Date | November 2014 | Marks available | 2 | Reference code | 14N.1.sl.TZ0.2 |
Level | SL only | Paper | 1 | Time zone | TZ0 |
Command term | Calculate | Question number | 2 | Adapted from | N/A |
Question
The four points A(−6, −11) , B(−2, 7) , C(4, 9) and D(6, 3) define the vertices of a kite.
Calculate the distance between points \({\text{B}}\) and \({\text{D}}\).
The distance between points \({\text{A}}\) and \({\text{C}}\) is \(\sqrt {500} \).
Calculate the area of the kite \({\text{ABCD}}\).
Markscheme
\({\text{BD}} = \sqrt {\left( {{4^2} + {8^2}} \right)} \) (M1)

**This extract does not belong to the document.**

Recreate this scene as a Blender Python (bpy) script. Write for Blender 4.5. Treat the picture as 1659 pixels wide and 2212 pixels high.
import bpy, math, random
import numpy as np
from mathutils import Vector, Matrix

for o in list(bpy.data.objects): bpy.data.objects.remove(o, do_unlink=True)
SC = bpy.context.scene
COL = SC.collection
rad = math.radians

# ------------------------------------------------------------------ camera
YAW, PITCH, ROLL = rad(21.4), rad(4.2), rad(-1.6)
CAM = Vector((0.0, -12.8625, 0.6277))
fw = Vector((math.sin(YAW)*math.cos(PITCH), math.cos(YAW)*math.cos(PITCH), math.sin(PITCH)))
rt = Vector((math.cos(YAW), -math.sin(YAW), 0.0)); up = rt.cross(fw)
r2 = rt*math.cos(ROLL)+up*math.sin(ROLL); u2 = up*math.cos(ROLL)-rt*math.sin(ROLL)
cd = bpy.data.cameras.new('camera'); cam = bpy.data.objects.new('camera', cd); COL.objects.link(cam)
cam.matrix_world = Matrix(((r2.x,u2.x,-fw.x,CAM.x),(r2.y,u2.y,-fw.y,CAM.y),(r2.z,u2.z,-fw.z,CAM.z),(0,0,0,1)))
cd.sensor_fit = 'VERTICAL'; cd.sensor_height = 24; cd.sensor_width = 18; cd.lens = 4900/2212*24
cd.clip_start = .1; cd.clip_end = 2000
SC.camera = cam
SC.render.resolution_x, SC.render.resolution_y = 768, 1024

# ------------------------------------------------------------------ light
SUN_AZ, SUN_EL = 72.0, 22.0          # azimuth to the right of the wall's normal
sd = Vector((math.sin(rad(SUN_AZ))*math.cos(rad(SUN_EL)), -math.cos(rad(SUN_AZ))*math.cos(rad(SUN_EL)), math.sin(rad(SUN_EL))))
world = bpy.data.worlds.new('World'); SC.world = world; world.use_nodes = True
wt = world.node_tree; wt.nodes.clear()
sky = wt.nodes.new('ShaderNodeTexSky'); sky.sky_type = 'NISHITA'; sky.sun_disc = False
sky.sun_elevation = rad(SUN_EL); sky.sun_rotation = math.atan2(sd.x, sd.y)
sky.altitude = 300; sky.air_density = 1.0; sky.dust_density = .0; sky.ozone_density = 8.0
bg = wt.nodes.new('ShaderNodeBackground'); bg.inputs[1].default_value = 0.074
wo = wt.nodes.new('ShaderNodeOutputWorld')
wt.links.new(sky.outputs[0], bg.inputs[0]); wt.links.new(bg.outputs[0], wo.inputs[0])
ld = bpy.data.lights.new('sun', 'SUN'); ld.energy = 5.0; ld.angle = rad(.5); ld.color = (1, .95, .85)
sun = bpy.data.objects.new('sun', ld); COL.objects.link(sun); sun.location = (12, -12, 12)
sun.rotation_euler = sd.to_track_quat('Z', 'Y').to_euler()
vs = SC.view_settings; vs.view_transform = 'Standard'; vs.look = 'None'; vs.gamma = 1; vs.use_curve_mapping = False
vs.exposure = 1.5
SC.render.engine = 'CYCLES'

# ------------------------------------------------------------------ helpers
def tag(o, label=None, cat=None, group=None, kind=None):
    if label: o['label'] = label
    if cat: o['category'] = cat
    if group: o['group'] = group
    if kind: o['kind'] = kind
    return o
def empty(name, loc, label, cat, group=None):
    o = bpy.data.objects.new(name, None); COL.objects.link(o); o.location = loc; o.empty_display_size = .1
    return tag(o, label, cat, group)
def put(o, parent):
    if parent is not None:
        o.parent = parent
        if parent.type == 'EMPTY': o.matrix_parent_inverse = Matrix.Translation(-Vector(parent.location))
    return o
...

Note: Award (M1) for correct substitution into the distance formula.
\( = 8.94\left( {8.94427 \ldots ,{\text{ }}\sqrt {80} ,{\text{ }}4\sqrt 5 } \right)\) (A1) (C2)
Area \({\text{ABCD}} = 2 \times \left( {0.5 \times \frac{{{\text{their BD}}}}{2} \times \sqrt {500} } \right)\) (M1)(M1)(M1)
Note: Award (M1) for dividing their BD by 2, (M1) for correct substitution into the area of triangle formula, (M1) for adding two triangles (or multiplied by 2).
Accept alternative methods:
Area of kite \( = 0.5 \times \sqrt {500} \times \) their part (a).
Award (M1) for stating kite formula.
Award (M1) for correctly substituting in \(\sqrt {500} \).
Award (M1) for correctly substituting in their part (a).
\( = 100\) (A1) (C4)
Note: Accept 99.9522 if 3 sf answer is used from part (a).